Compact Discs
Compact discs read from the inside to the outside edge, the reverse of how a record works.
Computers
* ENIAC, the first electronic computer, appeared 50 years ago. The original ENIAC was about 80 feet long, weighed 30 tons, had 17,000 tubes. By comparison, a desktop computer today can store a million times more information than an ENIAC, and 50,000 times faster.

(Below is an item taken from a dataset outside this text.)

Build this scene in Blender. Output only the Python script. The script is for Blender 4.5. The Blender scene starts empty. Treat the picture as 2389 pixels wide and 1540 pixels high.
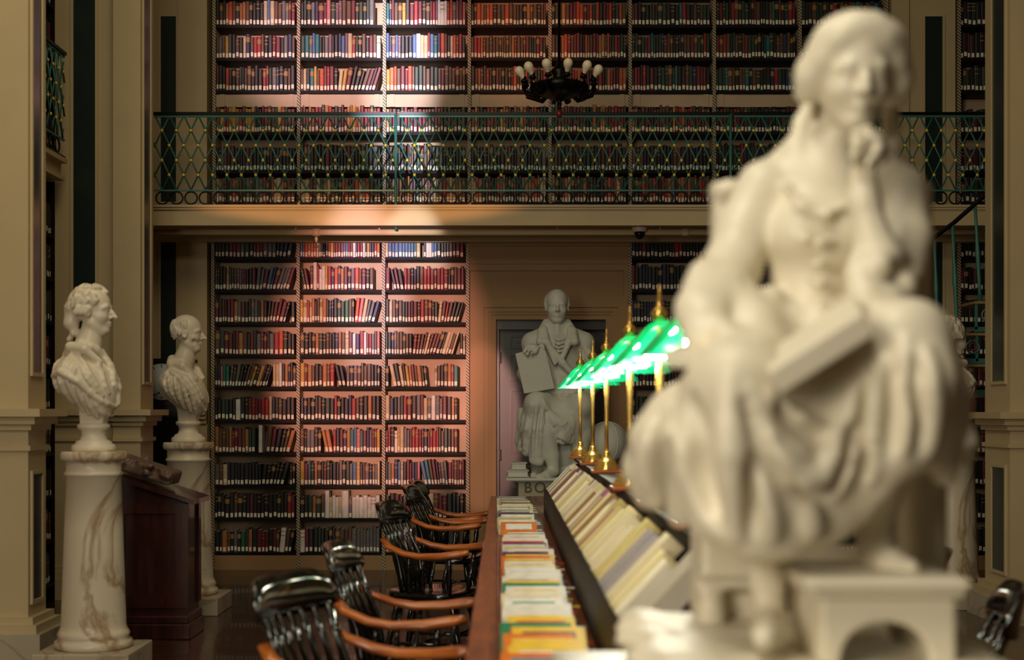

* From the smallest microprocessor to the biggest mainframe, the average American depends on over 264 computers per day.
E-Mail
The first e-mail was sent over the Internet in 1972.
Mobile (Cellular) Phones
As much as 80% of microwaves from mobile phones are absorbed by your head.
Nuclear Power
Nuclear ships are basically steamships and driven by steam turbines. The reactor just develops heat to boil the water.
Oil
The amount of oil that is used worldwide in one year is doubling every ten years. If that rate of increase continues and if the world were nothing but oil, all the oil would be used up in 400 years.
Radio Waves
Radio waves travel so much faster than sound waves that a broadcast voice can be heard sooner 18,000 km away than in the back of the room in which it originated.
Ships & Boats
* The cruise liner, Queen Elizabeth 2, moves only six inches for each gallon of diesel that it burns.

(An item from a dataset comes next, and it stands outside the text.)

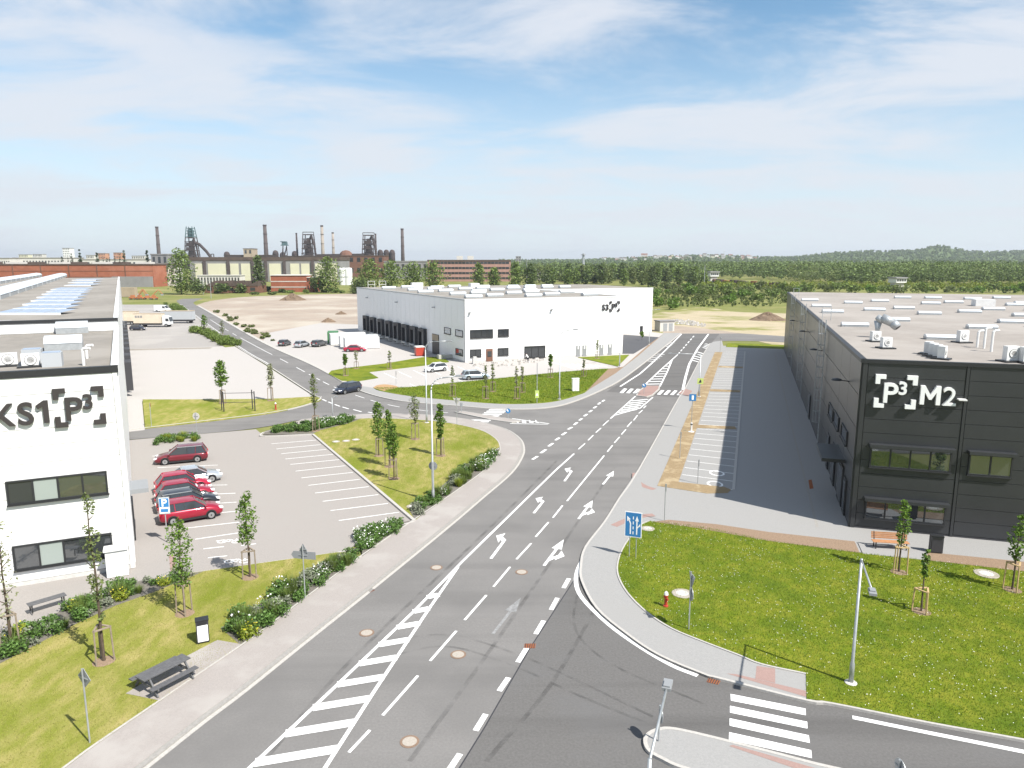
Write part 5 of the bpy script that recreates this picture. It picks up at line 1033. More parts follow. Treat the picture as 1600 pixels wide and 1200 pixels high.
# pull-up bars
b = G(374, 641); e = empty('pull_up_bars', (b.x, b.y, .1), .1, 'dark steel pull-up bars on the small dry lawn', 'exercise frame')
for k, (x, y) in enumerate(((-2.2, 0), (-1.6, -1.2), (1.7, 0), (2.3, -1.2))): MB().cyl((x, y, 0), (x, y, 2.6), .07, n=8).build('post', 'charcoal', e)
for (x0, y0, x1, y1, z) in ((-2.2, 0, -1.6, -1.2, 2.3), (1.7, 0, 2.3, -1.2, 2.3), (-2.2, 0, 1.7, 0, 2.2), (-1.6, -1.2, 2.3, -1.2, 1.2)): MB().cyl((x0, y0, z), (x1, y1, z), .035, n=6).build('bar', 'charcoal', e)
# ---------------------------------------------------------------- furniture
def planks(e, n, x0, x1, y0, y1, z, t, m, name='plank'):
    w = (y1 - y0) / n
    for k in range(n): MB().box(x0, y0 + w * k + .008, z, x1, y0 + w * (k + 1) - .008, z + t).build(name, m, e)
pA, pB = G(226, 1058, .9), G(284, 1029, .9); d = (pB - pA); e = empty('picnic_table', (*(pA + d * .5).xy, .15), math.atan2(d.y, d.x), 'dark grey picnic table with two attached benches on paved pad', 'picnic table')
e.scale = (.92, .92, 1); planks(e, 5, -1.25, 1.25, -.38, .38, .74, .05, 'dark_wood')
for s in (-1, 1):
    for k in range(2): MB().box(-1.25, s * .85 - .16 + .17 * k, .44, 1.25, s * .85 - .01 + .17 * k, .49).build('bench_plank', 'dark_wood', e)
    for x in (-.95, .95): MB().bar((x, s * .30, .74), (x, s * .95, .02), .08, .10).build('leg', 'dark_wood', e)
for x in (-.95, .95): MB().box(x - .04, -1.05, .36, x + .04, 1.05, .44).build('cross_beam', 'dark_wood', e); MB().box(x - .035, -.4, .66, x + .035, .4, .735).build('cleat', 'dark_wood', e)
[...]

* The world's oldest surviving boat is a simple 10 feet long dugout dated to 7400 BC. It was discovered in Pesse Holland in the Netherlands.
Skyscraper
The term skyscraper was first used way back in 1888 to describe an 11-story building.
Sound
Sound travels 15 times faster through steel than through the air.
Telephones
There are more than 600 million telephone lines today, yet almost half the world's population has never made a phone call.
Television
Scottish inventor John Logie Baird gave the first public demonstration of television in 1926 in Soho, London. Ten years later there were only 100 TV sets in the world.
Transistors
More than a billion transistors are manufactured... every second.
VCR's
The first VCR, made in 1956, was the size of a piano.
World Trade Center
The World Trade Center towers were designed to collapse in a pancake-like fashion, instead of simply falling over on their sides. This design feature saved hundreds, perhaps thousands of lives on Sept. 11, 2001, when they were destroyed by terrorists.